Included in the package are the student worktext, quizzes and answer keys for both.

We ended up dropping this program about 12 weeks in, however, as I didn't care for the "independent Baptist" mentality of the program.

If you are anything OTHER than an IFB, you probably won't like it!

Liz Valyi

  • Reviewed on Monday, October 7, 2002
  • Grades Used: Kindergarten
  • Dates used: fall 2002
I am not a seasoned homeschooler, so the step-by-step approach taken in introducing not only my son but myself as well, was well received. The program is wonderful. It has built my confidence in continuing to teach my child. It feels so natural.

I find however, the Math in the kindergarten curriculum - weak. The curriculum is still introducing numbers and their values. I think it needs to include addition, subtraction and practical uses for numbers (thermometers, fill-in-the-blanks, or connect the dots).
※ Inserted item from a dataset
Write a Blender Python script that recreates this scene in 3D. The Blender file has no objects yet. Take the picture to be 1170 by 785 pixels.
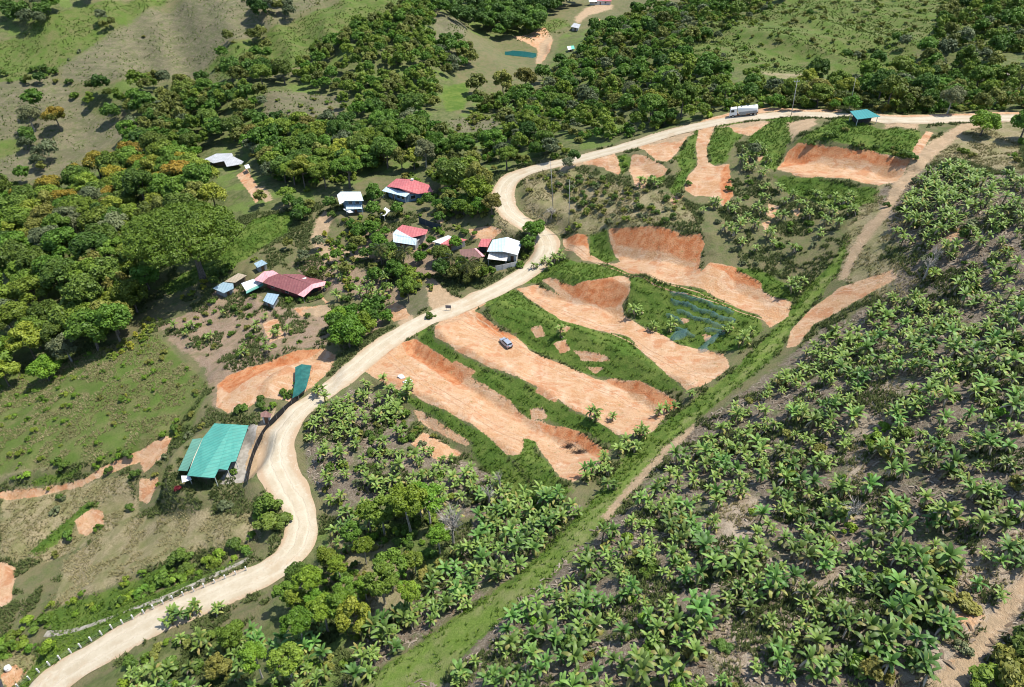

We've supplemented the math in the program with a McGraw-Hill Kindergarten Math exercise book. It has made applying numbers fun.

Our family is enjoying the Bible memory verse program. I am amazed at how quickly my son has memorized and understood God's word. What a security to know my son is receiving the education which most pleases God. Teaching our son about God's truths.

Debi Dodson

  • Reviewed on Saturday, July 28, 2001
  • Grades Used: 10
  • Dates used: school year 2000-2001
I had originally used Life-Pac curriculum for my daughter, Andrea. Although adequate, it didn't deliver everything I wanted for a high-school curriculum. I switched to Landmark in three subjects in order to evaluate its capacity and was satisfied beyond my expectations. Other than tenth grade history covering the history of the Baptist church, the curriculum is sound, well researched and adequate enough for a high schooler to work on her own. It is my opinion that any pre-packaged curriculum be augmented by other assignments, but Landmark offered a well rounded beginning for the topics covered. I will be adding other Landmark courses to Andrea's work for 2001-2002.